Beijing singles out 6 Republican lawmakers in retaliatory sanctions

August 10, 2020, 10:08 AM UTC

On Monday, Beijing announced sanctions on 11 Americans, including six Republican members of Congress, in retaliation for the U.S. imposing similar measures on officials in Hong Kong and mainland China last week.

“In response to the U.S.’s wrong behaviors, China has decided to impose sanctions on those individuals who behaved badly on Hong Kong–related issues,” China foreign ministry spokesperson Zhao Lijian said at a press conference on Monday.

Zhao did not specify what the retaliatory sanctions will entail, but said that Beijing will target the following individuals:

Marco Rubio, U.S. senator (R–Fla.)

Ted Cruz, U.S. senator (R–Texas)

Josh Hawley, U.S. senator (R–Mo.)

Tom Cotton, U.S. senator (R–Ark.)

Pat Toomey, U.S. senator (R–Pa.)

Chris Smith, U.S. representative (R–N.J.)

Carl Gershman, president of the National Endowment for Democracy

Derek Mitchell, president of the National Democratic Institute

Kenneth Roth, executive director of Human Rights Watch

Michael Abramowitz, president of Freedom House

Daniel Twining, president of the International Republican Institute

China previously imposed sanctions on Rubio, Cruz, and Smith in July for their efforts to punish China over the government’s suppression of its Uighur minority in China’s western Xinjiang province. The other politicians are also known as China hawks. Hawley and Cotton, for example, have helped spearhead the Trump administration’s more aggressive approach to China in recent months.

In response to Monday’s sanctions, Roth said on Twitter that the sanctions against him are “little more than an effort to distract attention from its wholesale assault on the rights of the people of Hong Kong.” Roth also cited a January essay about Hong Kong he wrote for Human Rights Watch called China’s Global Threat to Human Rights as a reason why the Chinese government has targeted him.

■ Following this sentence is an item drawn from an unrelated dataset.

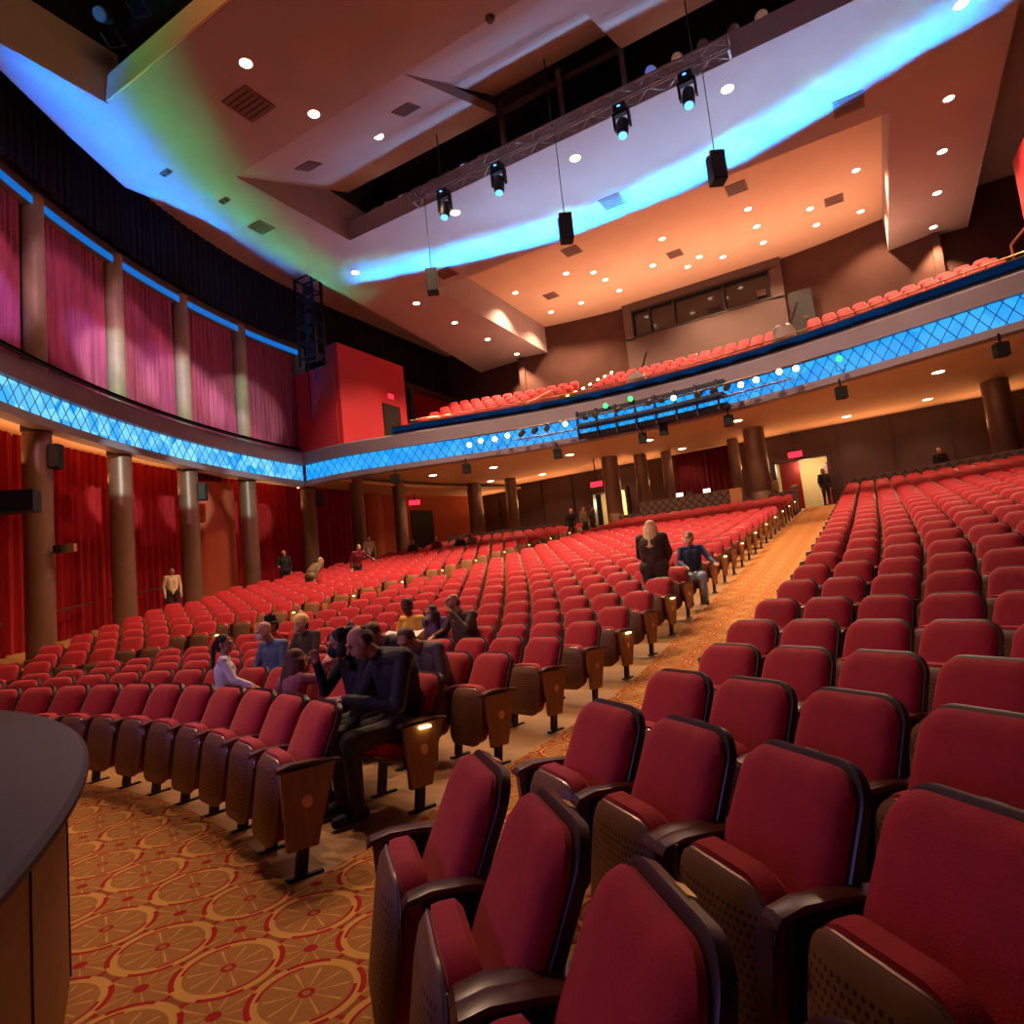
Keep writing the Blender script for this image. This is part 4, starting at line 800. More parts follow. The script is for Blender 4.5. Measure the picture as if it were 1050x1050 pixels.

Some of the same organizations targeted on Monday—the National Endowment for Democracy, the National Democratic Institute, and the International Republican Institute—were included in sanctions Beijing issued in December over the U.S.’s passage of the Human Rights and Democracy Act. The December sanctions targeted each organization as a whole, while the new sanctions single out each organization’s leader.

“These NGOs have supported anti-China forces to create chaos in Hong Kong, and made utmost efforts to encourage these forces to engage in extreme violent criminal acts, and also hyped separatism activities in Hong Kong,” Chinese foreign ministry spokesperson Hua Chunying said of the December sanctions. The organizations have denied allegations that they helped stir unrest or helped fund protests in Hong Kong.

The sanctions the U.S. announced on Friday targeted Hong Kong Chief Executive Carrie Lam, and director of the Hong Kong and Macau affairs office Xia Baolong, plus nine other government officials in Hong Kong and mainland China, whom the U.S. claims were involved in what it sees as the erosion of freedoms in Hong Kong. The U.S. government will seize all property and freeze any existing assets that the sanctioned individuals hold in the U.S. The sanctioned individuals will be barred from any future travel to the U.S. or any transactions with American entities.

“The United States stands with the people of Hong Kong and we will use our tools and authorities to target those undermining their autonomy,” Secretary of the Treasury Steven T. Mnuchin said in a statement on Friday.